Fast Fashion

 The Truth Behind Fast Fashion!

Written by: Ritika Rana


The fashion industry emits more carbon than international flights and maritime shipping combined. In fact it is second most polluting industry of world.


Fashion industry is second largest consumer of world’s water supply. It takes up to 700 gallons of water to produce one cotton shirt and 2000 gallons of water to make a pair of jeans, that’s enough water for one person to drink at least eight cups per day for thirteen years.
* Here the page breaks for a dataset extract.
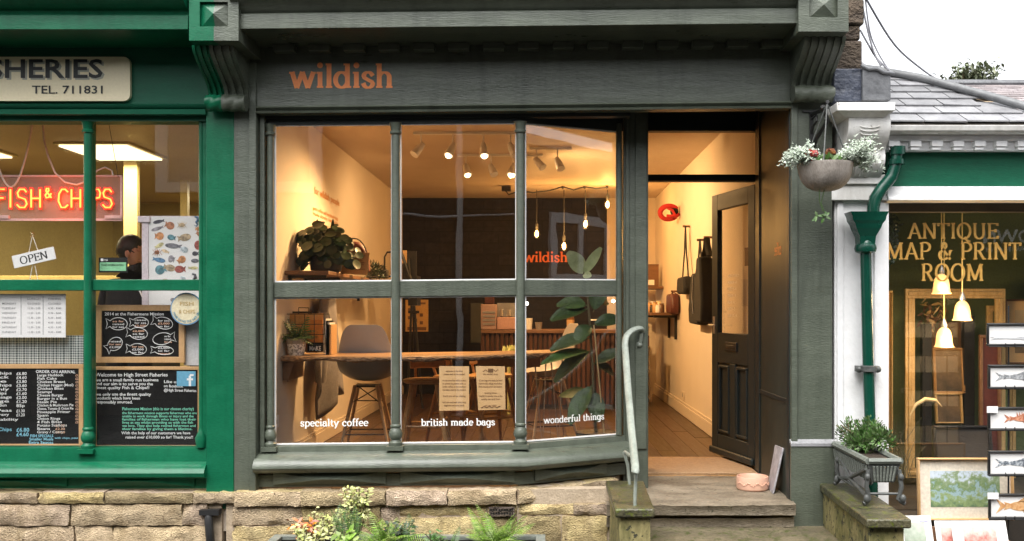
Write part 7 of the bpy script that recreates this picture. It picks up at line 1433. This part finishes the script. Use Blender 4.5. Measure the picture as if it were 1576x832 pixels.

Now go and count the number of jeans and shirts you have, feel guilty, as you too come in traps of these Instagram models and film stars who albeit take active participation in environment conferences but do nothing on ground level.

Clothes were created to survive harsh environmental conditions, but today they have put environment in danger.
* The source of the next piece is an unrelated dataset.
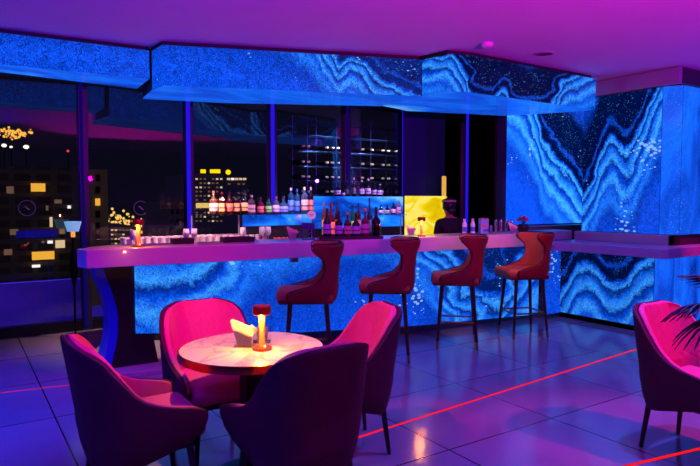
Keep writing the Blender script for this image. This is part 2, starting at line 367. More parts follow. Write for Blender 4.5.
# ceiling fittings
tag(MB().lathe([(0, 0), (.06, 0), (.06, -.025), (.045, -.04), (0, -.042)], (4.31, 4.15, 3.0)).build('smoke_detector', mat('detector_plastic', 'd8d0d0', .5), smooth='auto'), 'small round smoke detector on the ceiling above the soffit corner', 'smoke detector')
sp = thing('ceiling_speaker', 'flat round speaker grille set in the ceiling near the art pillar', 'speaker', (5.1, 4.12, 3.0))
MB().lathe([(.10, 0), (.10, -.008), (.085, -.012), (.085, 0)]).build('rim', mat('speaker_rim', '9a949c', .5), sp, smooth='auto')
MB().lathe([(0, -.006), (.085, -.006), (.085, -.001), (0, -.001)]).build('grille', mat('speaker_grille', '55505a', .7), sp)

# ------------------------------------------------------------------ art pillar, right
STEEL = mat('brushed_steel', '9a9aa8', .35, .5)
struct(MB().prism([(6.87, 4.88), (6.87, 3.86), (6.97, 3.69), (8.6, 3.69), (8.6, 4.88)], 0, 2.999).build('pillar', WALLP))
ART_P = pour('ink_art_pillar', (0, -1, 0), -.57, 1.01, 0, 1.70, [(0, .30), (.12, .42), (.26, .66), (.38, .74), (.5, .66), (.6, .62), (.72, .72), (.84, .92), (1, 1.15)], 2.0, .20, 1.2, 1.2, 2.0, 1.1, 1.4, haxis=(0, 0, 1))
ART_P2 = art('ink_art_pillar_plain', (4.4, 2.9, 7.1), (1.2, .9, .35), (.2, .3, 0), 1.3, 3, .4, -.06, (.004, .08, .72))
ap = thing('art_wall_panel', 'backlit blue marbled ink panel wrapping the pillar behind the side counter', 'art panel', (6.86, 4.3, 1.1), 0, 'backlit art panels')
MB().box((-.002, .07, .85), (.02, 1.02, 1.70)).build('front_panel', ART_P, ap)
def plan_panel(a, b, z0, z1, m, t, name, th=.02):
    d = (Vector(b)-Vector(a)).normalized(); n = Vector((d.y, -d.x))*th; L0 = t.location
    q = [(a[0], a[1]), (b[0], b[1]), (b[0]+n.x, b[1]+n.y), (a[0]+n.x, a[1]+n.y)]
    return MB().prism([(x-L0.x, y-L0.y) for x, y in q], z0-L0.z, z1-L0.z).build(name, m, t)
plan_panel((6.868, 3.855), (6.968, 3.68), 1.1, 2.80, ART_P2, ap, 'corner_panel')
plan_panel((6.972, 3.678), (8.6, 3.678), 1.1, 2.80, ART_P2, ap, 'side_panel')
hb = thing('steel_header', 'brushed steel header box between pillar art and ceiling', 'header', (6.86, 4.3, 2.81))
MB().box((-.02, -.03, .09), (.06, 1.26, .18)).build('front_plate', STEEL, hb, bevel=.003)
MB().box((.88, -.645, .09), (1.74, .05, .18)).build('side_plate', mat('dark_steel', '3a3038', .4, .5), hb, bevel=.003)

# art wall seen beyond the counter
ART_L = pour('ink_art_wall', (1, 0, 0), -.95, 1.75, 0, 1.9, [(0, 1.25), (.25, 1.1), (.4, .92), (.5, .72), (.62, .64), (.75, .52), (.88, .44), (1, .36)], 1.9, .22, 1.1, 1.65, 7.0, .9, 1.6, light=1.1)
aw = thing('art_wall_panel', 'bright blue backlit ink panel on the wall left of the pillar', 'art panel', (7.9, 6.3, 1.12), 0, 'backlit art panels')
MB().box((.2, -.012, .93), (2.3, .024, 1.86)).build('front_panel', ART_L, aw)
MB().box((-.99, .03, .8), (.08, .12, 2.15)).build('edge_post', mat('steel_edge', '5a6ea0', .3, .8), aw)
struct(MB().box((8.1, 6.4, 1.5), (2.4, .12, 2.99)).build('wall_service', WALLP))

# ------------------------------------------------------------------ main bar counter
FASC = mat('counter_white_solid', 'd9d2dc', .22, coat=.4)
ART_F = pour('ink_art_bar_front', (1, 0, 0), -2.2, 4.7, .1, .85, [(0, 1.6), (.08, 1.35), (.25, 2.3), (.5, 2.6), (.62, 2.0), (.72, 1.1), (.8, .55), (.87, .35), (.93, .7), (1, 1.0)], .7, .32, .9, 1.15, 4.0, .9, 1.7, dark=.8)
ART_S = pour('ink_art_side_front', (0, -1, 0), -.73, 1.26, .07, .8, [(0, .25), (.12, .5), (.3, .86), (.42, .84), (.58, .62), (.72, .66), (.86, .92), (1, 1.1)], .95, .14, 1.0, .95, 8.0, .7, 2.0)
bc = thing('bar_counter', 'long bar counter with a white slab top and glowing blue ink front', 'bar counter', (3.5, 5.2, 0))
def rel(t, pts): return [(p[0]-t.location.x, p[1]-t.location.y) for p in pts]
top_poly = [(.875, 5.162), (6.12, 4.75), (6.135, 4.77), (6.135, 5.25), (5.9, 5.30), (1.18, 5.66), (.97, 5.50), (.825, 5.30)]
MB().prism(rel(bc, top_poly), .95, 1.10).build('countertop', FASC, bc, bevel=.006)
front = [(1.30, 5.38), (2.86, 5.20), (4.36, 5.10), (6.125, 4.965)]
fz = [.33, .185, .10, .06]
core = front+[(6.12, 5.2), (1.36, 5.58)]
MB().prism(rel(bc, [(p[0]+.01, p[1]+.02) for p in core]), .30, .95).build('carcass', GAPB, bc)
for k in range(3):
    a, b = front[k], front[k+1]; L0 = bc.location
    A = [Vector((a[0], a[1], fz[k]))-L0, Vector((b[0]-.004, b[1], fz[k+1]))-L0, Vector((b[0]-.004, b[1], .949))-L0, Vector((a[0], a[1], .949))-L0]
    MB().solid(A, [v+Vector((0, .02, 0)) for v in A]).build('front_panel', ART_F, bc)
toe = [(2.2, 5.43), (4.36, 5.20), (6.125, 5.06), (6.125, 5.2), (2.2, 5.56)]
MB().prism(rel(bc, toe), 0, .30).build('toe_kick', mat('toe_kick_grey', '4a4658', .5), bc)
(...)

Today fast fashion is so much ingrained in society that people forget to even think a bit about their motherland, all we care is to be in trend and get more insta likes. Worst of all 85% of textiles go to dump each year. The equivalent of one garbage truck full of clothes is burned or dumped in landfill every second.We need to understand happiness comes from within not by wearing different clothes everyday, this needs to come in mainstream, and we need to make it a movement because we owe a lot to your mother earth and our previous generation has already imperiled mother earth.Textile dyeing is second largest polluter of water and dyeing process uses enough water to fill two million Olympic sized swimming pools each year.

What we can do on our part to mitigate these problems?

  1. Buy less, Buy efficient, Buy better, Buy sustainable!
  2. Recycle,Reuse, Repair, Wear more,Donate
  3. Think ten times before throwing your old clothes. Think about mother earth
  4. Keep an eye on your washing.

We all together can make earth healthy again. So in this lockdown time sit down for a while and think how we justify our greed in name of need.I would sum up this article by quoting Barack Obama "We are the first generation to feel the effect of climate change and last generation who can do something about it.